(Stored items from a collection)
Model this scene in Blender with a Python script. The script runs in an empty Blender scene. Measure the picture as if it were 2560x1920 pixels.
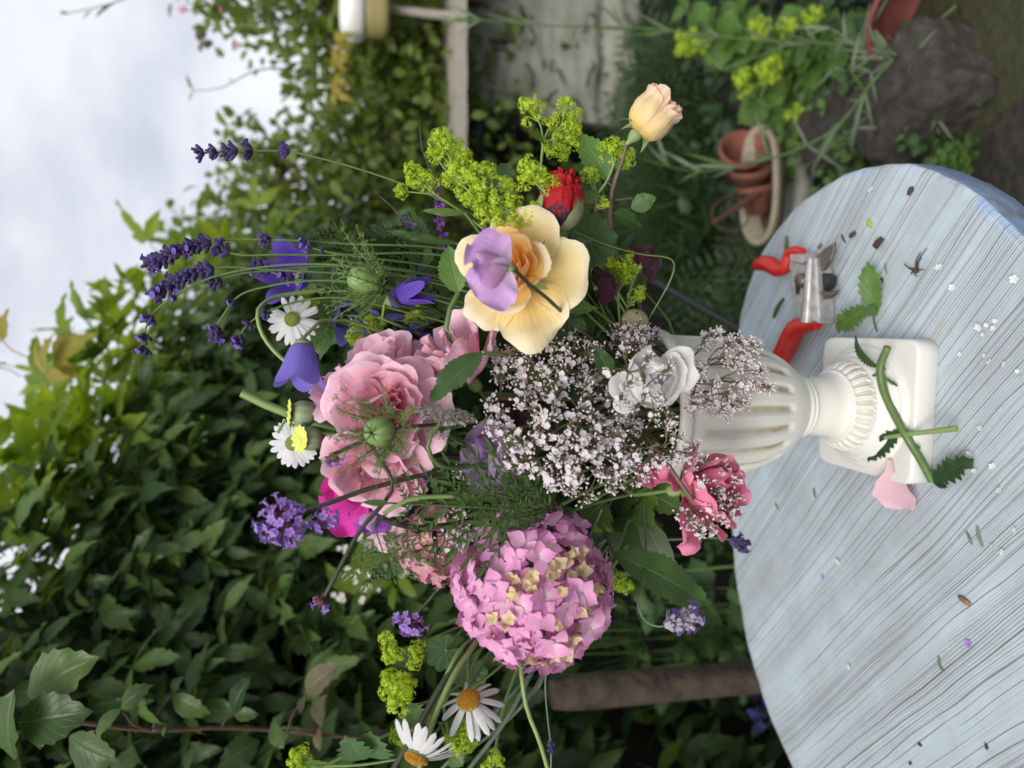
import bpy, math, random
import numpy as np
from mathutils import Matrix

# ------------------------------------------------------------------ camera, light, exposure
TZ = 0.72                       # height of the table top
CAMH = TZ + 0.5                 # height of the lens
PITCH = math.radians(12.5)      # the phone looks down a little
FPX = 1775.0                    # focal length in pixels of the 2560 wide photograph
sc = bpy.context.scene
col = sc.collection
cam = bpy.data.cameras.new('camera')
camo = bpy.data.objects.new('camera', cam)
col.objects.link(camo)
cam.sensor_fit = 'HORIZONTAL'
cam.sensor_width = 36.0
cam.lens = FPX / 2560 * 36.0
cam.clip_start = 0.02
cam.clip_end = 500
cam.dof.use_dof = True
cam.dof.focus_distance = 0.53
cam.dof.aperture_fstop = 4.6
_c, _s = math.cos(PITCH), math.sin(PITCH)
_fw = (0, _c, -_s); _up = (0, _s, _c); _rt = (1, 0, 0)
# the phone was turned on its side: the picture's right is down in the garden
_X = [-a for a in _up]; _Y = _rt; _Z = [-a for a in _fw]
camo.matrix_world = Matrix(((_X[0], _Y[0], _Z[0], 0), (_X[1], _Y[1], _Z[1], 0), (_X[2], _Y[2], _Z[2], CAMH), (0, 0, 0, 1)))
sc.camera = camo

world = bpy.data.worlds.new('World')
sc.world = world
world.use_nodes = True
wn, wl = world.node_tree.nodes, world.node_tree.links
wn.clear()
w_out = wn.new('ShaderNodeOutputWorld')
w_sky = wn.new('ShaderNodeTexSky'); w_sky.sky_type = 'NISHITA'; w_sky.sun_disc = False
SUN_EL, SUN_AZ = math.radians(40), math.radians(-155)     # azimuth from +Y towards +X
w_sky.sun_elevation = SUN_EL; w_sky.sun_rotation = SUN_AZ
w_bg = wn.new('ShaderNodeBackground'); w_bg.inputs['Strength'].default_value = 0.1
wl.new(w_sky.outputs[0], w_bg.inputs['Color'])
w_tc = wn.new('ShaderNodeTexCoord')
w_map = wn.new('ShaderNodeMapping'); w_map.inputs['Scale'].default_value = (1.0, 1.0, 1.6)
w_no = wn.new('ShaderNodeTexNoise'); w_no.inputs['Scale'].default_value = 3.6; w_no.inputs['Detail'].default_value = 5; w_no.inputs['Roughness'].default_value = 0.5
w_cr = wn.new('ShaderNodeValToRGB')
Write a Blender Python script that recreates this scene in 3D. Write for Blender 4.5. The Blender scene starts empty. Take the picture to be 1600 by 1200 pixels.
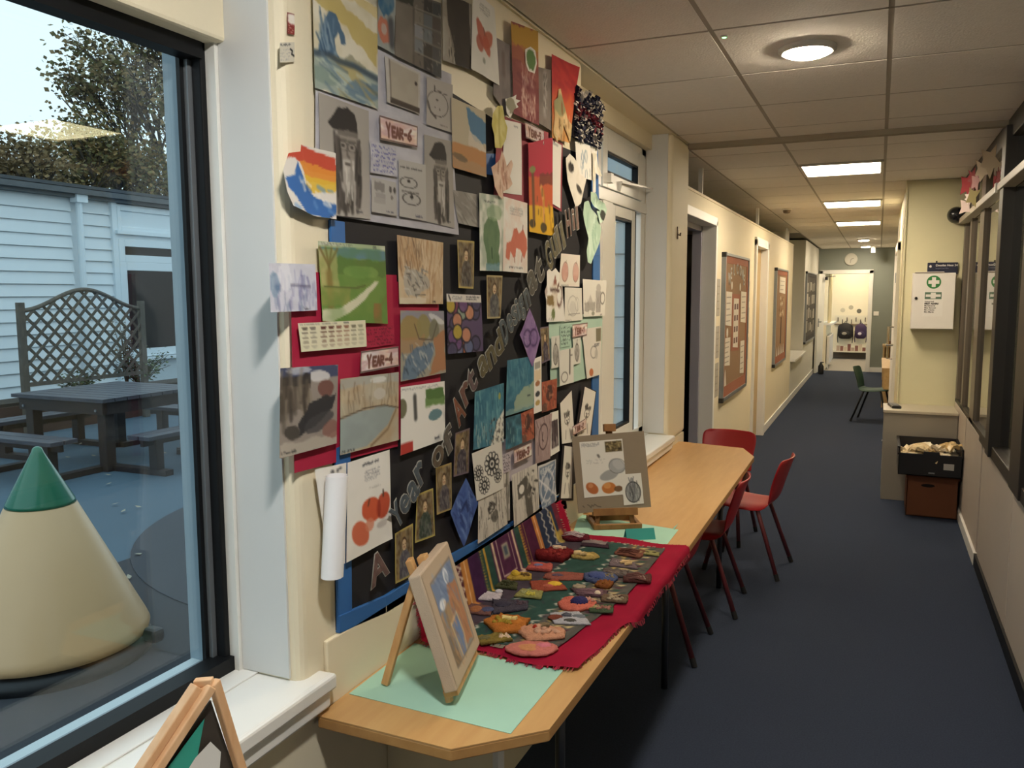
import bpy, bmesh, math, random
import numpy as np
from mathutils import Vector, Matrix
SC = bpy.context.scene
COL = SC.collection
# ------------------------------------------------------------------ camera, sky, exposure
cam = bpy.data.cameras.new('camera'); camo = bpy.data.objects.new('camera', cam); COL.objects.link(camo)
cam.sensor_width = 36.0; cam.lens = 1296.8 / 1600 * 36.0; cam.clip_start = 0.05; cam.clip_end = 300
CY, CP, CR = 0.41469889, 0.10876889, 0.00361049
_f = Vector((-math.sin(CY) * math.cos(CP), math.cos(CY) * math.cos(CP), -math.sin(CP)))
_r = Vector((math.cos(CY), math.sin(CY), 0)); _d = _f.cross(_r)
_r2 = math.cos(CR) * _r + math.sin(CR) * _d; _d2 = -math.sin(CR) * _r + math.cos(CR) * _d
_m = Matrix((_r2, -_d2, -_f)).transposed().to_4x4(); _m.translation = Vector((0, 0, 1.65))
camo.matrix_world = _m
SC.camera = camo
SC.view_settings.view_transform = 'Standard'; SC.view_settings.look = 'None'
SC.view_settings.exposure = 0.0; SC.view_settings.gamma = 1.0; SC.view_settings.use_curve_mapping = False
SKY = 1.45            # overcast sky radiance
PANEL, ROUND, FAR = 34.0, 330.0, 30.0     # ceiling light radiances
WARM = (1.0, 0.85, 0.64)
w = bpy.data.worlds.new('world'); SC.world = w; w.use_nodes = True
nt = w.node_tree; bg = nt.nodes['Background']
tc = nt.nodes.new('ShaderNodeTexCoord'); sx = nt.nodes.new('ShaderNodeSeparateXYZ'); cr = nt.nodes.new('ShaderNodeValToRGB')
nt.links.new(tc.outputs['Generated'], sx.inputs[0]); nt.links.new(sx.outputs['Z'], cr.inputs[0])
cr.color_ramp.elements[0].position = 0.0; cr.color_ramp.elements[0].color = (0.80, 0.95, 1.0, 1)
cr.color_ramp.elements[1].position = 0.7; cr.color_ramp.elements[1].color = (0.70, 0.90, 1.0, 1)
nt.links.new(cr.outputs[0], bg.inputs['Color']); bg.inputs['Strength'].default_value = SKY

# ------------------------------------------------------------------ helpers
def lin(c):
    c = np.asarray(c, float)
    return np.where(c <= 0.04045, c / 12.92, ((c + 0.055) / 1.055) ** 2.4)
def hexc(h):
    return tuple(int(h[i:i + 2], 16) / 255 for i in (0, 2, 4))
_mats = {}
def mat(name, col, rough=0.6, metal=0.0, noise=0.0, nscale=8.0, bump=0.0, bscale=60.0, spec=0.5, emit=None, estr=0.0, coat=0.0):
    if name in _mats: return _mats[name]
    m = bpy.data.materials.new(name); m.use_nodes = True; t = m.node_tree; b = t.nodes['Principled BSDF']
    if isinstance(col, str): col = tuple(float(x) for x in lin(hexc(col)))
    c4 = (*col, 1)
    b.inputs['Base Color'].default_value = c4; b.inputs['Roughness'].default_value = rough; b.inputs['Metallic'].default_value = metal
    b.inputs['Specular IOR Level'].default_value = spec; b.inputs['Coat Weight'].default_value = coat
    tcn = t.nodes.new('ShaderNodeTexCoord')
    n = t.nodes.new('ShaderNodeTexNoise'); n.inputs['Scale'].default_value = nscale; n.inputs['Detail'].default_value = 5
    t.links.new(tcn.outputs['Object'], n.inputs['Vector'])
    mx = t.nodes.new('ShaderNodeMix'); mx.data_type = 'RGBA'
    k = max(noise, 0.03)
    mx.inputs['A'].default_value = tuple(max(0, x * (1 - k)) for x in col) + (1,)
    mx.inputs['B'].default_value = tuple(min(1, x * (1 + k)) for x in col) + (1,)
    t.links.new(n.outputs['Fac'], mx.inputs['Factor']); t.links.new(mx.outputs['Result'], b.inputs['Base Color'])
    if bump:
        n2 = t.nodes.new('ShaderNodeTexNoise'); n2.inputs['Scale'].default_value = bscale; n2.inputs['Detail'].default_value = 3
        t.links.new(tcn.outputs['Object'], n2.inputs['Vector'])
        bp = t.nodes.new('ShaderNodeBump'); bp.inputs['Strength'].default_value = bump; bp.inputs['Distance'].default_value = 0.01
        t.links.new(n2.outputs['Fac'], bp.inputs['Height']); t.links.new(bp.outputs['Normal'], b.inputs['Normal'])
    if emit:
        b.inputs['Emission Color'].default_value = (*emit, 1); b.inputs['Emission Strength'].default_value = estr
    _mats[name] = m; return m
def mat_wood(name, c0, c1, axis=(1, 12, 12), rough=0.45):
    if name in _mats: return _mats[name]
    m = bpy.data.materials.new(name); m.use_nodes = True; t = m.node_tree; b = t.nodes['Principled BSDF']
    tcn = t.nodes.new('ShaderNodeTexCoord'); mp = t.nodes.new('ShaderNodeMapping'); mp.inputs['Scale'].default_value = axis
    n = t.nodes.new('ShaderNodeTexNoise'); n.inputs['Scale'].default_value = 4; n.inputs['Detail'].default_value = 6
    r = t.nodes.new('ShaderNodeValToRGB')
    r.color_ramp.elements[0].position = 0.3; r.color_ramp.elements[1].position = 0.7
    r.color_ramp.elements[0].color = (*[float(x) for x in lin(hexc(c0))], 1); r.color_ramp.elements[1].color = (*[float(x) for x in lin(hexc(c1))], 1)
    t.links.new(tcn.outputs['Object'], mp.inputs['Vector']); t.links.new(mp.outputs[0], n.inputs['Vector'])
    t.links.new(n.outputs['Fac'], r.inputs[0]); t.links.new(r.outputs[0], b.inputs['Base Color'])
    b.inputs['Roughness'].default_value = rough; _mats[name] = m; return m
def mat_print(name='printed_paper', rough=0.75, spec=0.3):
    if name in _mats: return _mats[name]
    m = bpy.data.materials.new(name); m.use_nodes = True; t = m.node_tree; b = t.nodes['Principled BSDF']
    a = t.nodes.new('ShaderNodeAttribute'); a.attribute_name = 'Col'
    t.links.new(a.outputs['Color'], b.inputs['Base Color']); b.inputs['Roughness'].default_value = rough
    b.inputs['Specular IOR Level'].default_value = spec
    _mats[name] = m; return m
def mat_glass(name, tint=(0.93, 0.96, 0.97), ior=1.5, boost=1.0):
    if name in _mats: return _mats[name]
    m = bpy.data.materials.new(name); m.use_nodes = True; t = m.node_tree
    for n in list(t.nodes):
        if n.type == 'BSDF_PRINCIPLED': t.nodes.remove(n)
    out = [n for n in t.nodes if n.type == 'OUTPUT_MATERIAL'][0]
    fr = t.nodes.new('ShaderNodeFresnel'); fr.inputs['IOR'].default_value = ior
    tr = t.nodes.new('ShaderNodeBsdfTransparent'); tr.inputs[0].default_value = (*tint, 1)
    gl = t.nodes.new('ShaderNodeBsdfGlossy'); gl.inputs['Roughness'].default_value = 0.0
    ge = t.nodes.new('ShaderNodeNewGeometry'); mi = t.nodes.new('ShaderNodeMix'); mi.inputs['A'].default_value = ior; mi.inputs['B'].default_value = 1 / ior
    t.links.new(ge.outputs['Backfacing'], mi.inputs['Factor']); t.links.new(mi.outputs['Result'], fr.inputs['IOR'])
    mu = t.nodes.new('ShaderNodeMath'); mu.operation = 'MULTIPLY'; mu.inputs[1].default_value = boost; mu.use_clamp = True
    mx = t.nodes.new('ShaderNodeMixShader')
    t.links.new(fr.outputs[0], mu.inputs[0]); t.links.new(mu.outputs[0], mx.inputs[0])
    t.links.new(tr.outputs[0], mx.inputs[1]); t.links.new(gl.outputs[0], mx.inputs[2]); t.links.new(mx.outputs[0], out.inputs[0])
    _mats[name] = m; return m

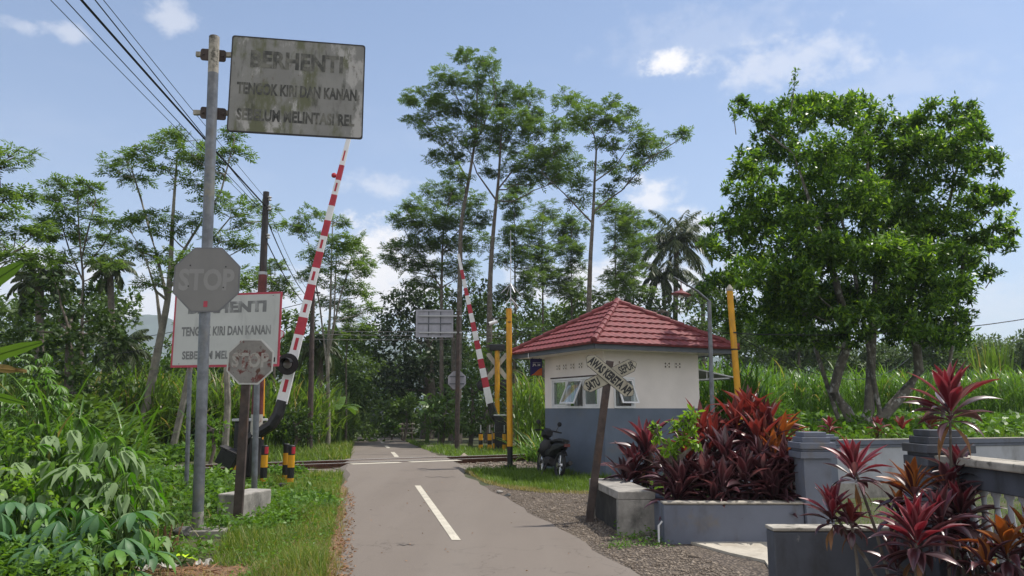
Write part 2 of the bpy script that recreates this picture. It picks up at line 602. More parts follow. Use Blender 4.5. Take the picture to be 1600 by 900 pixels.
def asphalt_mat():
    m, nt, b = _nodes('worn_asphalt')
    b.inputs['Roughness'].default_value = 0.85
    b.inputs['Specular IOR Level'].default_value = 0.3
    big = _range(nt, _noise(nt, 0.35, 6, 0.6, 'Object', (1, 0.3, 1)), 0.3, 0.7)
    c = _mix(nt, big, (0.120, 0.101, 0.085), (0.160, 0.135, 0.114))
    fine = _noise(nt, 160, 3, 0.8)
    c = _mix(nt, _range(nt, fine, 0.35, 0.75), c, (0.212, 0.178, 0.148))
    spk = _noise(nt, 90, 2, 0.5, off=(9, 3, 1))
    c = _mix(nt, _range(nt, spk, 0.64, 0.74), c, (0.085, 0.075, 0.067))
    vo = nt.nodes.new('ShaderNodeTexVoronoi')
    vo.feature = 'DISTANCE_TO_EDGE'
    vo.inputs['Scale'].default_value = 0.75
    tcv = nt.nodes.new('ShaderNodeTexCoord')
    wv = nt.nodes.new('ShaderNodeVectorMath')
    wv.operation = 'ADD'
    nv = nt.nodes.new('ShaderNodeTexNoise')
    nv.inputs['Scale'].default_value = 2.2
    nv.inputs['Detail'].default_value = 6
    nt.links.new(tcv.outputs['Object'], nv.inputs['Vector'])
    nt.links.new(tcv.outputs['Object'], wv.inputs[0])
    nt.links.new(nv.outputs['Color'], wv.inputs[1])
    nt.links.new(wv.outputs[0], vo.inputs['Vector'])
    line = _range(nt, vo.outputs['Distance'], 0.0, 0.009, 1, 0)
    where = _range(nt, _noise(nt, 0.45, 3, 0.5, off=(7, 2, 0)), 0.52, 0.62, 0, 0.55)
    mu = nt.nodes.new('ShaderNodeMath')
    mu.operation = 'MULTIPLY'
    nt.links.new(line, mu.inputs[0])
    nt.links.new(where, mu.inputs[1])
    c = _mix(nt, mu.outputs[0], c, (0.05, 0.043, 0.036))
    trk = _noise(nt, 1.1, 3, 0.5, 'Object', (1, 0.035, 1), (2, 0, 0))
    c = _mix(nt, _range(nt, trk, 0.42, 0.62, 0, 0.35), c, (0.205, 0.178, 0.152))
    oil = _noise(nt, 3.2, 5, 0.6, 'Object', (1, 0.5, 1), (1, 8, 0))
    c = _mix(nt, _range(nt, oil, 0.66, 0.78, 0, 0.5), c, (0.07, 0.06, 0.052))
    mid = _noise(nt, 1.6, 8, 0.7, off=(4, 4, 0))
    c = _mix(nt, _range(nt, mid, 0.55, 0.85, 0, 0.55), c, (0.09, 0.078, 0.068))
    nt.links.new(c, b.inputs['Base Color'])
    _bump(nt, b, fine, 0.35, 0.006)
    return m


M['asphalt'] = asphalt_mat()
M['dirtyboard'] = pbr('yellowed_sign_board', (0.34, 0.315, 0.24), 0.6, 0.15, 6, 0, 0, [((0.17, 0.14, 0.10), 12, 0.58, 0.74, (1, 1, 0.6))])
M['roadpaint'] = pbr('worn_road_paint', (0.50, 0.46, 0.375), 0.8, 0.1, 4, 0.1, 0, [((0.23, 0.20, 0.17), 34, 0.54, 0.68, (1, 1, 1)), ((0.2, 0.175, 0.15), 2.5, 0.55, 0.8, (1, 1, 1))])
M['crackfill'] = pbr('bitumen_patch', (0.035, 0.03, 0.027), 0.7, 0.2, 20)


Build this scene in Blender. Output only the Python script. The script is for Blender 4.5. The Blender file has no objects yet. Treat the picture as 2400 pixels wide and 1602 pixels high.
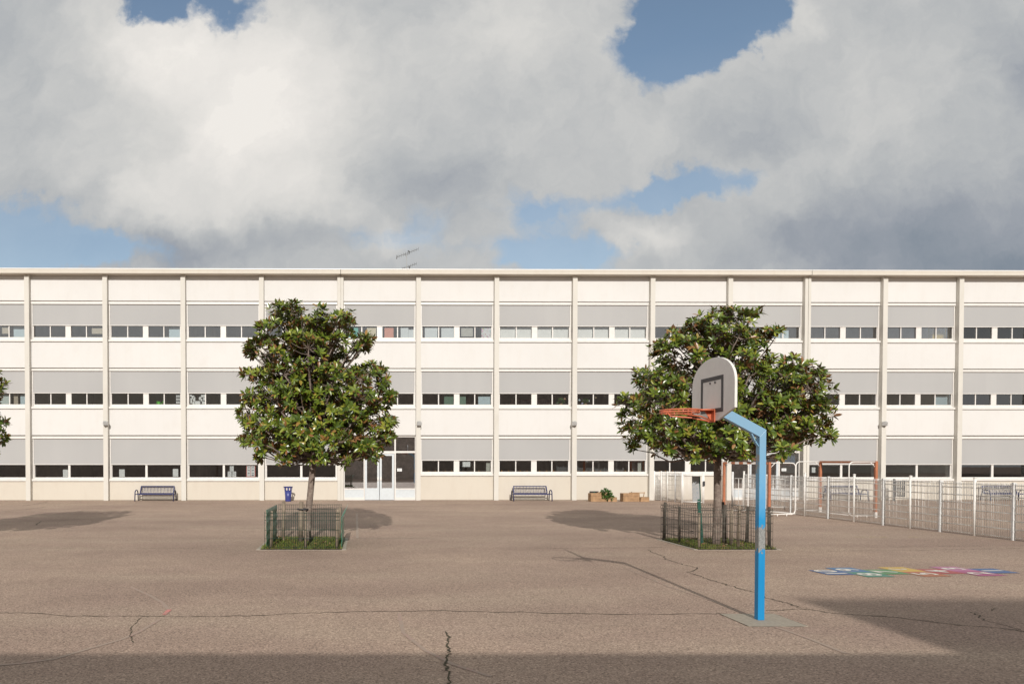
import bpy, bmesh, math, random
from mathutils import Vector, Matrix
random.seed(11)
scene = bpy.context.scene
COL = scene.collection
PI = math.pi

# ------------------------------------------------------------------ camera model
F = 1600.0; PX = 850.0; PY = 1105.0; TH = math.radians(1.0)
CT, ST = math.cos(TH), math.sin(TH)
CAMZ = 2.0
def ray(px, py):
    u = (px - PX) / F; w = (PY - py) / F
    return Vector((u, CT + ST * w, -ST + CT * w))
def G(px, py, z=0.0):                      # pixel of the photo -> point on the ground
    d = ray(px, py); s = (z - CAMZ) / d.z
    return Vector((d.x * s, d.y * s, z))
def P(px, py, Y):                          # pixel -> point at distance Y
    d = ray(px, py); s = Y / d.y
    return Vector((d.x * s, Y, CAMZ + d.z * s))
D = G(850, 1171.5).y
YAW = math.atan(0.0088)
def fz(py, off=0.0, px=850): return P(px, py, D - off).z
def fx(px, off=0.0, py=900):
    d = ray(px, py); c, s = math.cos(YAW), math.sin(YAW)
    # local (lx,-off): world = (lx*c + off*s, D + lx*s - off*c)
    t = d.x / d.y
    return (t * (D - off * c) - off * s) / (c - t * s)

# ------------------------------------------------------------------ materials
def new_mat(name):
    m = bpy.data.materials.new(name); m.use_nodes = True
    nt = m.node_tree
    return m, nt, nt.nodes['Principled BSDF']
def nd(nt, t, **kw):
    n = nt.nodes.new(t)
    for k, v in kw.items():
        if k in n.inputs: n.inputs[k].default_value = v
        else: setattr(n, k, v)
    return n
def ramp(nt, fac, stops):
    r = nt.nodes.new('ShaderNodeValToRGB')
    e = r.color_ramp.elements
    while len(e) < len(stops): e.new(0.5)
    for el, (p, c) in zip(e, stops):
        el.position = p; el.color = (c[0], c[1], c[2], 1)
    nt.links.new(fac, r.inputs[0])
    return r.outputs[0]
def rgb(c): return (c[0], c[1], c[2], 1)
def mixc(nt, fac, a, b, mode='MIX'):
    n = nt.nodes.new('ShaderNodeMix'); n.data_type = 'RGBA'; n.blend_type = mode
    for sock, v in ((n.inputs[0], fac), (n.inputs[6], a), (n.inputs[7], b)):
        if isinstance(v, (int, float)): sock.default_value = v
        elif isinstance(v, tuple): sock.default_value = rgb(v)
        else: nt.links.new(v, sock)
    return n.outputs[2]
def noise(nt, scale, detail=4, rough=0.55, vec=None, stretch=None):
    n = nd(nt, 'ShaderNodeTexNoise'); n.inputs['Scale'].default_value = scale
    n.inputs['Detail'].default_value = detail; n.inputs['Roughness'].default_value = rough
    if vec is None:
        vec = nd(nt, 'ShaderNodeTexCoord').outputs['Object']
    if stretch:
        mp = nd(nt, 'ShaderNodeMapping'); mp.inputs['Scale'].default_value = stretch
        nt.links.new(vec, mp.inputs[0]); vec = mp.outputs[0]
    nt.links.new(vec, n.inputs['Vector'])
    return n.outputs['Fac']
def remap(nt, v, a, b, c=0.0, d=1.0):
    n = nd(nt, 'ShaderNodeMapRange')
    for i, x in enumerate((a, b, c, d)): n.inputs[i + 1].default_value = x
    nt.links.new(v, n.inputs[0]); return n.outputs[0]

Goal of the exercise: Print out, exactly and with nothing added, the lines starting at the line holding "Build this scene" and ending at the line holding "PI = math.pi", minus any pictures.

The solution:
Build this scene in Blender. Output only the Python script. The script is for Blender 4.5. The Blender file has no objects yet. Treat the picture as 2400 pixels wide and 1602 pixels high.
import bpy, bmesh, math, random
from mathutils import Vector, Matrix
random.seed(11)
scene = bpy.context.scene
COL = scene.collection
PI = math.pi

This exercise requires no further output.